(WORK REQUIRED) Reproduce all of the data exactly.

>> begin DATA SHOWN

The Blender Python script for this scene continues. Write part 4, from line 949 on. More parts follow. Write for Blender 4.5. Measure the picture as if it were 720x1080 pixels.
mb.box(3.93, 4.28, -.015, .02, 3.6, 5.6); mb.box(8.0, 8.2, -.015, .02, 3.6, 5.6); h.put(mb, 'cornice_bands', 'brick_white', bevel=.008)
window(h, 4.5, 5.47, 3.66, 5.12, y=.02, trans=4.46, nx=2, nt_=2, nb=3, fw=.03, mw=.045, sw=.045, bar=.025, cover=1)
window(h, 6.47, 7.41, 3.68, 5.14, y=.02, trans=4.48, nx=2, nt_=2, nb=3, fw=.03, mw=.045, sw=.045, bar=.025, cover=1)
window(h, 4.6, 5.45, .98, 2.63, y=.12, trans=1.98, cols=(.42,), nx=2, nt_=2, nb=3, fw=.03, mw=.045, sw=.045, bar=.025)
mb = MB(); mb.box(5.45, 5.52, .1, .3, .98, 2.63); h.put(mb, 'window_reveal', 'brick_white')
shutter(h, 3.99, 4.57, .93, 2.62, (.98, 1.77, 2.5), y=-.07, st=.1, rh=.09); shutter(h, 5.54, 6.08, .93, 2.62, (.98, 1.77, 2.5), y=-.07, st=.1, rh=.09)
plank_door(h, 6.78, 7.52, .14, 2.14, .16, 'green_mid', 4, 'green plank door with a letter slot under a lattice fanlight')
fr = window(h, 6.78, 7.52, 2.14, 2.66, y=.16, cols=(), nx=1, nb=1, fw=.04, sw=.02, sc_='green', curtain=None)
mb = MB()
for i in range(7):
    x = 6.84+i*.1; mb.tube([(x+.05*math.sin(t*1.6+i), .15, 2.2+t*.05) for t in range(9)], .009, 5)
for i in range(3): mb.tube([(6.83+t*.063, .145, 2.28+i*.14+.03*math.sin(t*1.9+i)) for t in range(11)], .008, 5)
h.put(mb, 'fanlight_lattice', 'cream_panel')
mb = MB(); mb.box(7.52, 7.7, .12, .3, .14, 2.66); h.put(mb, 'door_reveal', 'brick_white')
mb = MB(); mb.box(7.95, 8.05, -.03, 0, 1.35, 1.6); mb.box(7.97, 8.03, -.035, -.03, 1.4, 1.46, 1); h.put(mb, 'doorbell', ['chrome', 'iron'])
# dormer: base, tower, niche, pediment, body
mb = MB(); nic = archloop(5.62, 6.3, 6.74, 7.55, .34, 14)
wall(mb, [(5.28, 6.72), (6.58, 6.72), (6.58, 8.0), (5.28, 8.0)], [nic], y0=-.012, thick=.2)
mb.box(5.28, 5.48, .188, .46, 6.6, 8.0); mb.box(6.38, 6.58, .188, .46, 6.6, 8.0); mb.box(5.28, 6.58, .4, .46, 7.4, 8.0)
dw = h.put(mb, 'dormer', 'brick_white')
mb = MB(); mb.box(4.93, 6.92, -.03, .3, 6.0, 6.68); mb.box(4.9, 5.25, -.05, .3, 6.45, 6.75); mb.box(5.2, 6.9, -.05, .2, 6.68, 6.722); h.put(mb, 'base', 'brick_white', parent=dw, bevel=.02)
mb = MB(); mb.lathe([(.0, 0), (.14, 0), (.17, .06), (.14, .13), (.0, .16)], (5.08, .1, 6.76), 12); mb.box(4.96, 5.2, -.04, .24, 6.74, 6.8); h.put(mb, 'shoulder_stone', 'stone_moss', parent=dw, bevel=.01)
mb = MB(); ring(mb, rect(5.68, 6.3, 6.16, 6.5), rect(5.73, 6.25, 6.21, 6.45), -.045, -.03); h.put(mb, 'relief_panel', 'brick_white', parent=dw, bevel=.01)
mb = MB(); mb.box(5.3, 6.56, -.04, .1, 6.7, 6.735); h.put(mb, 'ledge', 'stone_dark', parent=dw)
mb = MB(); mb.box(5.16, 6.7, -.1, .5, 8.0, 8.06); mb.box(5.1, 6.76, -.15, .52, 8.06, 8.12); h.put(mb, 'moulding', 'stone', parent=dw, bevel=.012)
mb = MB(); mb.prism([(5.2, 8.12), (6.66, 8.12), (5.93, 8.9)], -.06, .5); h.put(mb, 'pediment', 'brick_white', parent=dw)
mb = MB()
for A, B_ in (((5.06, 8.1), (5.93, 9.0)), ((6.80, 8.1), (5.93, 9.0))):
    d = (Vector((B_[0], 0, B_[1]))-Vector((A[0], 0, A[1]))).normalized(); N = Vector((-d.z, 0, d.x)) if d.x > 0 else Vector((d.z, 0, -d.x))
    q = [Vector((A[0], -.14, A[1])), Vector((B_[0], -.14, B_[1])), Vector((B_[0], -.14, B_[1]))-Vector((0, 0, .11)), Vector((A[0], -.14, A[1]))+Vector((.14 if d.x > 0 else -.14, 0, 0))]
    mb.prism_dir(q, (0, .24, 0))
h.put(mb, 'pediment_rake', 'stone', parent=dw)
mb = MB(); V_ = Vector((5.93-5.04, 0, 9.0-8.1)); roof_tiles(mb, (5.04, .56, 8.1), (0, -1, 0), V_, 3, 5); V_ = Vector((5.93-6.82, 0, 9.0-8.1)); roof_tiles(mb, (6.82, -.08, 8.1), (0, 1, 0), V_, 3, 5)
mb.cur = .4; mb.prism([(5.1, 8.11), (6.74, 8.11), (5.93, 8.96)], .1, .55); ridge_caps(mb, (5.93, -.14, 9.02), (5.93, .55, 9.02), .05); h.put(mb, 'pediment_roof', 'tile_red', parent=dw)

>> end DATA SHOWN

(THE RESPONSE)
The Blender Python script for this scene continues. Write part 4, from line 949 on. More parts follow. Write for Blender 4.5. Measure the picture as if it were 720x1080 pixels.
mb.box(3.93, 4.28, -.015, .02, 3.6, 5.6); mb.box(8.0, 8.2, -.015, .02, 3.6, 5.6); h.put(mb, 'cornice_bands', 'brick_white', bevel=.008)
window(h, 4.5, 5.47, 3.66, 5.12, y=.02, trans=4.46, nx=2, nt_=2, nb=3, fw=.03, mw=.045, sw=.045, bar=.025, cover=1)
window(h, 6.47, 7.41, 3.68, 5.14, y=.02, trans=4.48, nx=2, nt_=2, nb=3, fw=.03, mw=.045, sw=.045, bar=.025, cover=1)
window(h, 4.6, 5.45, .98, 2.63, y=.12, trans=1.98, cols=(.42,), nx=2, nt_=2, nb=3, fw=.03, mw=.045, sw=.045, bar=.025)
mb = MB(); mb.box(5.45, 5.52, .1, .3, .98, 2.63); h.put(mb, 'window_reveal', 'brick_white')
shutter(h, 3.99, 4.57, .93, 2.62, (.98, 1.77, 2.5), y=-.07, st=.1, rh=.09); shutter(h, 5.54, 6.08, .93, 2.62, (.98, 1.77, 2.5), y=-.07, st=.1, rh=.09)
plank_door(h, 6.78, 7.52, .14, 2.14, .16, 'green_mid', 4, 'green plank door with a letter slot under a lattice fanlight')
fr = window(h, 6.78, 7.52, 2.14, 2.66, y=.16, cols=(), nx=1, nb=1, fw=.04, sw=.02, sc_='green', curtain=None)
mb = MB()
for i in range(7):
    x = 6.84+i*.1; mb.tube([(x+.05*math.sin(t*1.6+i), .15, 2.2+t*.05) for t in range(9)], .009, 5)
for i in range(3): mb.tube([(6.83+t*.063, .145, 2.28+i*.14+.03*math.sin(t*1.9+i)) for t in range(11)], .008, 5)
h.put(mb, 'fanlight_lattice', 'cream_panel')
mb = MB(); mb.box(7.52, 7.7, .12, .3, .14, 2.66); h.put(mb, 'door_reveal', 'brick_white')
mb = MB(); mb.box(7.95, 8.05, -.03, 0, 1.35, 1.6); mb.box(7.97, 8.03, -.035, -.03, 1.4, 1.46, 1); h.put(mb, 'doorbell', ['chrome', 'iron'])
# dormer: base, tower, niche, pediment, body
mb = MB(); nic = archloop(5.62, 6.3, 6.74, 7.55, .34, 14)
wall(mb, [(5.28, 6.72), (6.58, 6.72), (6.58, 8.0), (5.28, 8.0)], [nic], y0=-.012, thick=.2)
mb.box(5.28, 5.48, .188, .46, 6.6, 8.0); mb.box(6.38, 6.58, .188, .46, 6.6, 8.0); mb.box(5.28, 6.58, .4, .46, 7.4, 8.0)
dw = h.put(mb, 'dormer', 'brick_white')
mb = MB(); mb.box(4.93, 6.92, -.03, .3, 6.0, 6.68); mb.box(4.9, 5.25, -.05, .3, 6.45, 6.75); mb.box(5.2, 6.9, -.05, .2, 6.68, 6.722); h.put(mb, 'base', 'brick_white', parent=dw, bevel=.02)
mb = MB(); mb.lathe([(.0, 0), (.14, 0), (.17, .06), (.14, .13), (.0, .16)], (5.08, .1, 6.76), 12); mb.box(4.96, 5.2, -.04, .24, 6.74, 6.8); h.put(mb, 'shoulder_stone', 'stone_moss', parent=dw, bevel=.01)
mb = MB(); ring(mb, rect(5.68, 6.3, 6.16, 6.5), rect(5.73, 6.25, 6.21, 6.45), -.045, -.03); h.put(mb, 'relief_panel', 'brick_white', parent=dw, bevel=.01)
mb = MB(); mb.box(5.3, 6.56, -.04, .1, 6.7, 6.735); h.put(mb, 'ledge', 'stone_dark', parent=dw)
mb = MB(); mb.box(5.16, 6.7, -.1, .5, 8.0, 8.06); mb.box(5.1, 6.76, -.15, .52, 8.06, 8.12); h.put(mb, 'moulding', 'stone', parent=dw, bevel=.012)
mb = MB(); mb.prism([(5.2, 8.12), (6.66, 8.12), (5.93, 8.9)], -.06, .5); h.put(mb, 'pediment', 'brick_white', parent=dw)
mb = MB()
for A, B_ in (((5.06, 8.1), (5.93, 9.0)), ((6.80, 8.1), (5.93, 9.0))):
    d = (Vector((B_[0], 0, B_[1]))-Vector((A[0], 0, A[1]))).normalized(); N = Vector((-d.z, 0, d.x)) if d.x > 0 else Vector((d.z, 0, -d.x))
    q = [Vector((A[0], -.14, A[1])), Vector((B_[0], -.14, B_[1])), Vector((B_[0], -.14, B_[1]))-Vector((0, 0, .11)), Vector((A[0], -.14, A[1]))+Vector((.14 if d.x > 0 else -.14, 0, 0))]
    mb.prism_dir(q, (0, .24, 0))
h.put(mb, 'pediment_rake', 'stone', parent=dw)
mb = MB(); V_ = Vector((5.93-5.04, 0, 9.0-8.1)); roof_tiles(mb, (5.04, .56, 8.1), (0, -1, 0), V_, 3, 5); V_ = Vector((5.93-6.82, 0, 9.0-8.1)); roof_tiles(mb, (6.82, -.08, 8.1), (0, 1, 0), V_, 3, 5)
mb.cur = .4; mb.prism([(5.1, 8.11), (6.74, 8.11), (5.93, 8.96)], .1, .55); ridge_caps(mb, (5.93, -.14, 9.02), (5.93, .55, 9.02), .05); h.put(mb, 'pediment_roof', 'tile_red', parent=dw)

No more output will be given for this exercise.